Friday, November 9, 2012

In East Africa, bag the safaris and head for the cities



Don’t carry any valuables when you walk the city streets. Leave your wallet in your hotel room. And watch out for pickpockets and scammers; they’re everywhere.

Such were the endless warnings I’d heard before setting out on a recent trip to Africa with my boyfriend, Ryan. And now, sitting in a thatch-roofed, grass-walled building in Addis Ababa, drinking peanut tea with Danny and William, two locals who’d approached us as we strolled through the city on our first night in town, they were coming back at me with a vengeance.


Details, Ethiopia and Tanzania

As William talked about how his mother would always make him some of the tea, known as lowse chai, whenever he was sick, I suddenly realized that we were smack in the middle of a classic Addis Ababa scam scenario that I’d seen several times online while preparing for the trip. Two or three young men approach you, act friendly, walk and talk and lead you into a bar or cafe, where you buy them a couple of drinks and then get dinged with an outrageous bill that you’re threatened with violence into paying.

The tea was good, though — it’s just peanut butter and hot water — and filling enough to make up for the breakfast I’d missed that morning.
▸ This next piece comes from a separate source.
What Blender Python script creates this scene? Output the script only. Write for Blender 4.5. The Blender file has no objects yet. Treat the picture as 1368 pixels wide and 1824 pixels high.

So I asked for the bill and waited for the hammer to fall.

The charge came to 36 birr — roughly $2.


I should have known. Addis was the last of four cities that we visited on a 10-day trip to East Africa, and every one of them had come with a warning: Don’t go out by yourself; don’t go out at night; watch yourself in the market. The Ethio­pian capital was by far the largest of the four, so I’d figured that it may actually be as dangerous as everyone said.

But for the hundredth time on this trip, I was learning that the only people more timid than travelers in a foreign land are the people who take vicarious responsibility for their safety.

This timidity arises out of more than a false sense of danger. Most tourists stay away from African cities because they know far more about the countryside. So many have no notion of Tanzanian music, Ethiopian art or Kenyan literature, all of which are found in their most concentrated and accessible forms in cities. But we think of these cities only as safari gateways. When we dream of Africa, we see animals, not people.

But Ryan and I had come to East Africa expressly to see its cities. I’d recently read Kenyan writer Binyavanga Wainaina’s 2005 piece in Granta, “How to Write About Africa,” which poignantly describes how much more interested visitors tend to be in the continent’s flora and fauna than in its humans, and I wasn’t about to make the same mistake. We’re city travelers, anyhow. We got to know Europe and Asia and South America through their cities. Why should Africa be any different?

Of canvas and coffee

The tourist fixation on wild Africa is a shame, because it means that we tend to miss things like the Ethiopian National Museum’s gorgeous 16th-century Amharic paintings, colorful and devotional, reminiscent of medieval European iconography. I don’t know what I thought was happening in Ethiopia in the 16th century, but this certainly wasn’t it. Ryan and I stood in front of one massive canvas after another depicting the life of Jesus and scenes of martyrdom created by artists known only by their very specific areas of specialty: the Masters of the Crucifixion, the Masters of Dark Eyelids and the Masters of Christ Advancing to the Right in the Resurrection.